Sunday, December 19, 2010

Buy of the month

Hands up if, like me, you haven't updated your idea of Laura Ashley fashion these past 30 years. Even back then, when long granny print dresses could pass unremarked down any street, her Little-House-on-the-Prairie look was too much for me. I whole-heartedly embraced ethnic girl but drew the line at pastoral maiden, in spite of regular breadmaking and an impressive vegetable patch.
Nowadays this style looks positively sinister. Only the lowish neckline on this one counteracts the impression that its wearer belongs to some nasty fundamentalist sect that marries 14-year-olds off to old men to kill time while they wait for the end of the world.
Think Big Love's strait-laced Nicky (played by Chloe Sevigny), for instance. The sight of whom immediately calls to mind her evil prophet dad, played chillingly by Harry Dean Stanton. First-rate television, and I wonder if we'll get another series. But I digress.

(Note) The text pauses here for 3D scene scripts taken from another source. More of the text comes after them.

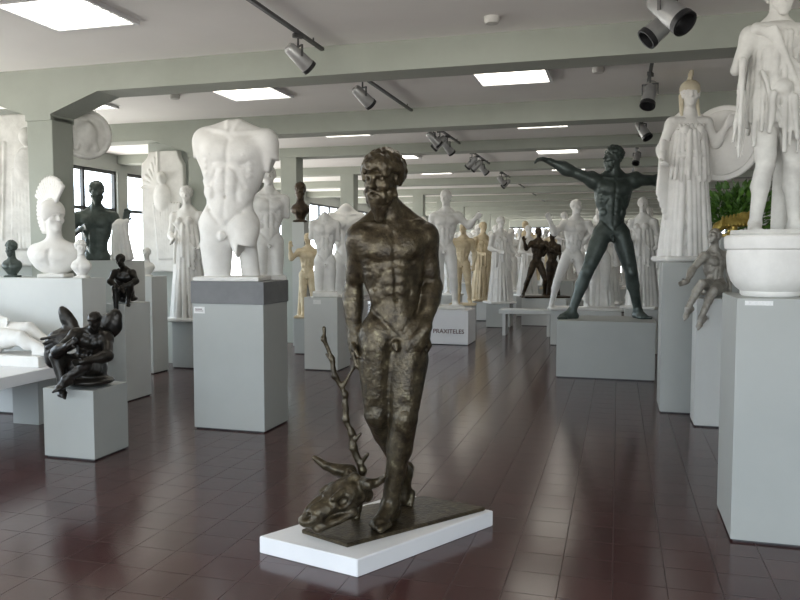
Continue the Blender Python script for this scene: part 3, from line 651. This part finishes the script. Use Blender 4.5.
def put_bust(name,label,x,y,z,s,mat,rot=0,h=.012,**k):
    B,HB=bust(s,**k)
    statue(name,label,[('body',B.mesh('body',h,zcut=0.),mat),('helmet' if k.get('helmet') else 'hair',HB.mesh('hair',h*.8),mat)],(x,y,z),rot,cat='bust')
x,y=rw(-5.33,6.27); put_bust('helmeted_bust','white plaster bust with tall crested helmet',x,y,1.35,1.20,'plaster',helmet=True,face=(1.,-.8,-.05),wide=.20,h=.009)
x,y=rw(-5.83,6.25); put_bust('bearded_bust','small dark bronze bearded head on plinth',x,y,1.35,.60,'bronze_green',beard=True,wide=.12,h=.008)
x,y=rw(-4.97,6.20); put_bust('plaster_bust','small white plaster bust of curly haired youth',x,y,1.35,.60,'plaster',face=(.8,-1,0),h=.009,wide=.12)
put_bust('youth_bust','small white plaster youth bust on white pedestal',-3.36,10.1,1.28,.62,'plaster',h=.012,wide=.13)
put_bust('dark_bust','small dark bronze bust on very tall narrow pedestal',-1.68,12.9,2.1,1.1,'bronze_brown',h=.02,wide=.10,beard=True)
pedc(-3.50,9.1,.75,.4,1.5,'white pedestal under dark half figure',mat='ped_light')
P=SP(1.05,-1.0,head=(.03,-.05,1.73),pel=(0,0,1.0),elL=(-.30,-.08,1.22),wrL=(-.06,-.30,1.30),elR=(.30,-.08,1.24),wrR=(.36,-.12,1.40),knL=None,knR=None,face=(.5,-1,-.3))
B=Sdf();HB=Sdf(); human(B,P,1.0,HB=HB,beard=True,rmin=.013)
statue('half_figure_bronze','dark green bronze bearded man shown from waist up',[('body',B.mesh('body',.014,zcut=0.),'bronze_green'),('hair_and_beard',HB.mesh('hair',.012),'bronze_green')],(-3.64,9.15,1.5),.05)
B=Sdf(); skirt(B,(0,0,.42),(0.02,0,.02),.07,.05,.12,.07,12,.018,k=.006,seed=8); B.cap((-.05,0,.4),(.09,0,.46),.04,.03)
o=obj('plaster_drapery_fragment',B.mesh('fr',.011,noise=.006,nf=14,zcut=0.),'plaster',loc=(-3.27,8.90,1.5)); tag(o,'white plaster fragment of draped figure beside dark half figure','statue fragment')
# ------------------------------------------------------------ generic figures library
LIB={}
def lib(key,h,fn):
    if key not in LIB: LIB[key]=fn(h)
    return LIB[key]
def g_youth(h,arms=0,**k):
    kw=[dict(elL=(-.27,.0,1.18),wrL=(-.30,-.2,1.02),elR=(.25,.03,1.17),wrR=(.22,-.03,.92)),
        dict(elL=(-.36,-.05,1.30),wrL=(-.38,-.12,1.54),hL=(.2,-.3,1),elR=(.26,.03,1.17),wrR=(.24,-.06,.92)),
        dict(elL=(-.25,.03,1.17),wrL=(-.2,-.12,.98),elR=(.36,-.02,1.30),wrR=(.46,-.20,1.42))][arms]
    kw.update(k)
    P=SP(1,0,neck=(.01,0,1.53),pel=(-.02,0,.98),hipL=(-.11,0,.94),hipR=(.07,0,.92),knR=(.12,-.08,.50),anR=(.16,.06,.10),face=(-.5 if arms else .4,-1,-.1),**kw)
    B=Sdf(); human(B,P,1.,rmin=.014,ls=1.1,ar=1.1,ra=1.4,cw=1.05); B.cap((-.20,.12,0),(-.16,.07,.75),.07,.055,k=.03); B.box((0,.02,.02),(.3,.22,.03))
    return B.mesh('youth',h,zcut=0.)
def g_draped(h,seed=1,arm=0):
    P=SP(1,0,elL=(-.25,.0,1.18),wrL=(-.12,-.2,1.12),elR=(.26,.0,1.18),wrR=(.30,-.2,1.05+.3*arm),face=(.3,-1,-.1))
    B=Sdf(); human(B,P,.97,fem=True,nude=False,rmin=.014)
    skirt(B,(0,0,1.03),(0,.02,.06),.15,.11,.25,.19,20,.032,k=.008,seed=seed); skirt(B,(0,0,1.32),(.02,-.01,.80),.15,.115,.21,.15,15,.026,k=.008,seed=seed+1,jag=.2)
    for i in range(5): B.cap((-.16+.03*i,-.10,1.35),(.16,-.13,1.0-.07*i),.018,k=.010)
    B.box((0,.02,.02),(.3,.24,.03))
    return B.mesh('draped',h,zcut=0.)
def g_torso(h,hd=False):
    P=SP(1,-.45,elL=(-.22,.02,1.28),wrL=None,elR=(.22,.02,1.26),wrR=None,anL=None,anR=None,neckstub=1)
    if not hd: P['head']=None
    B=Sdf(); human(B,P,1.,cw=1.1,ra=1.2,ww=1.05); B.box((0,.0,.03),(.2,.15,.04)); B.cap((0,.05,0),(0,.05,.4),.09,k=.02)
    return B.mesh('torso',h,zcut=0.)
def g_group(h):
    B=Sdf()
    P=SP(1,0,elL=(-.36,-.1,1.3),wrL=(-.44,-.18,1.50),elR=(.3,-.1,1.25),wrR=(.45,-.1,1.2),pel=(-.05,0,.93),hipL=(-.14,0,.9),hipR=(.04,0,.88),knL=(-.3,-.1,.5),anL=(-.38,.1,.09),knR=(.16,-.1,.48),anR=(.2,.1,.09),face=(.6,-1,0))
    human(B,P,1.,rmin=.014,ls=1.12,ar=1.1,ra=1.4)
    Q={}
    for k_,v in SP(.95,0,elL=(-.3,-.1,1.2),wrL=(-.2,-.2,1.35),face=(-1,-.5,0)).items():
        Q[k_]=v if v is None or k_ in('tL','tR','face','hup') else np.array(v)+A(.42,.15,0)
    human(B,Q,.95,rmin=.014,ls=1.12,ra=1.4); B.box((.2,.05,.02),(.62,.28,.03)); skirt(B,(.42,.2,.9),(.45,.2,.05),.14,.08,.2,.1,10,.03,k=.008,seed=9)
    return B.mesh('group',h,zcut=0.)
def g_seated(h):
    P=dict(head=(.0,-.10,1.22),neck=(0,-.02,1.03),pel=(0,.05,.48),shL=(-.19,0,.96),shR=(.19,0,.96),elL=(-.27,-.1,.68),wrL=(-.16,-.36,.62),elR=(.28,-.08,.70),wrR=(.2,-.36,.58),
      hipL=(-.09,.02,.46),hipR=(.09,.02,.46),knL=(-.15,-.42,.52),anL=(-.12,-.40,.09),knR=(.16,-.40,.50),anR=(.14,-.28,.09),tL=(-.2,-1,0),tR=(.2,-1,0),face=(-.4,-1,-.3),hup=(0,0,1))
    B=Sdf(); human(B,P,1.,rmin=.014); B.box((0,.12,.2),(.26,.22,.21),rd=.04); skirt(B,(0,-.1,.5),(0,-.12,.1),.2,.2,.26,.26,14,.035,seed=4); B.box((0,-.05,.02),(.34,.42,.03))
    return B.mesh('seated',h,zcut=0.)
def sfig(name,label,key,fn,h,x,y,z,sc,mat,rot=0,cat='statue',group=None):
    me=lib(key,h,fn).copy(); me.materials.clear(); me.materials.append(M[mat])
    o=obj(name,me,None,loc=(x,y,z),rot=(0,0,rot)); o.scale=(sc,)*3 if not hasattr(sc,'__len__') else sc; return tag(o,label,cat,group)
Y0=lambda h:g_youth(h,0); Y1=lambda h:g_youth(h,1); Y2=lambda h:g_youth(h,2)
D1=lambda h:g_draped(h,1); D2=lambda h:g_draped(h,7,1)
sfig('youth_torso_statue','small white plaster youth torso with head on grey pedestal','th',lambda h:g_torso(h,True),.013,-1.38,8.05,1.29,.86,'plaster',.2)
sfig('standing_torso','small white plaster headless male torso beside caption card','t',g_torso,.013,-1.03,10.44,.99,(.85,.85,.98),'plaster',.1)
sfig('standing_torso','white plaster headless male torso on white pedestal','t',g_torso,.013,-.82,11.6,.87,1.24,'plaster',.1)
sfig('beige_statue','beige toned plaster nude youth on grey plinth','y1',Y1,.016,-1.45,12,.56,.72,'plaster_beige')
sfig('draped_statue','white plaster draped woman on grey plinth','d1',D1,.014,-2.93,10.52,.65,1.0,'plaster',-.2)
def textmesh(t,size):
    c=bpy.data.curves.new('txt','FONT'); c.body=t; c.size=size; c.extrude=.002; c.align_x='CENTER'; c.offset=.0008
    o=bpy.data.objects.new('txt',c); COL.objects.link(o); bpy.context.view_layer.update()
    m=bpy.data.meshes.new_from_object(o.evaluated_get(bpy.context.evaluated_depsgraph_get())); bpy.data.objects.remove(o); return m
tm=textmesh('PRAXITELES',.104)
tm.transform(Matrix.Translation(Vector((.035,-.353,.20)))@Matrix.Rotation(math.radians(90),4,'X'))
pedc(.90,13.4,.76,.7,.6,'white plinth lettered PRAXITELES under plaster youth',mat='white',parts=[('lettering',tm,'ink')])
sfig('youth_statue','white plaster nude youth on lettered white plinth','y2',Y2,.015,.80,13.4,.6,1.12,'plaster')
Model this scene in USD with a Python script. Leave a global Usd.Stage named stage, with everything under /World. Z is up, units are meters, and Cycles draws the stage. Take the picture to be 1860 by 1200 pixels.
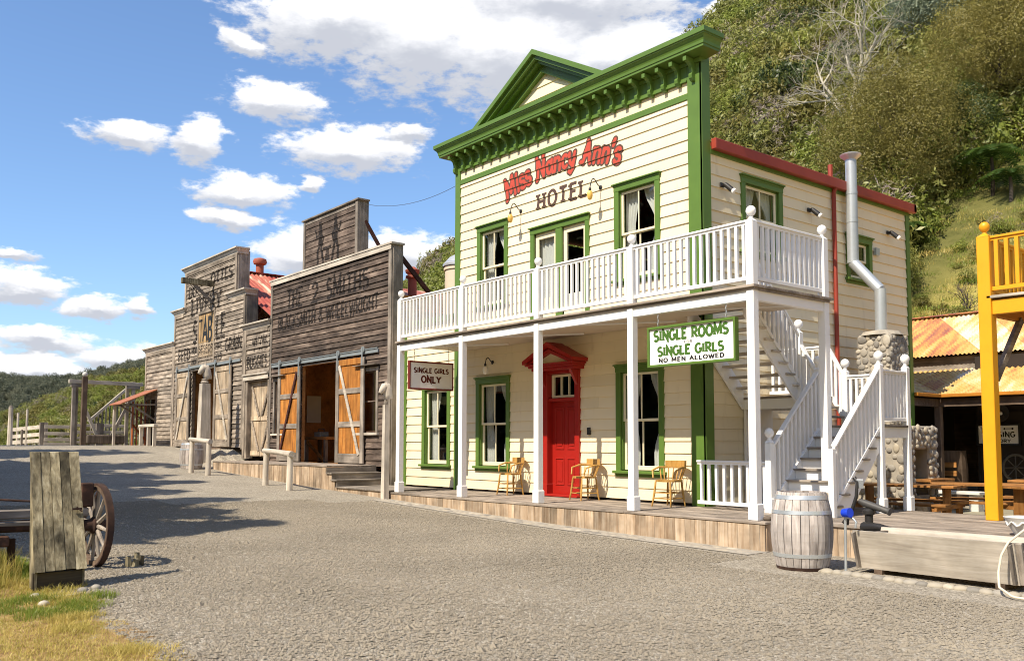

Even Nicky would draw the line at Laura Ashley's home furnishings. These were cut from the same cloth as her fashions, with enough flowers and frills to make you fear for your sanity.
This afternoon, however, I stumbled on a second-hand shop I didn't know existed, right on Lambton Quay. Its prices were already good but it was also running a 20%-off sale.
For the grand sum of $111 I picked up two luscious, new-to-me tango items: a Keith Matheson black silk chiffon skirt, which not only has a frill at the hem but half-a-dozen diamantes too, and, yes, a Laura Ashley dress. The dress is utterly plain raspberry silk - bias-cut and sleeveless with a cowl neckline. As unfrilled and unbeflowered as you could want.
I've spread these two beauties on my bed and keep sneaking in to take another look at them.

1 comment:

  1. Oooo I love that dress! every now and then they come up with something. Spot on.

    The mental tango look book is such a big part of the fun.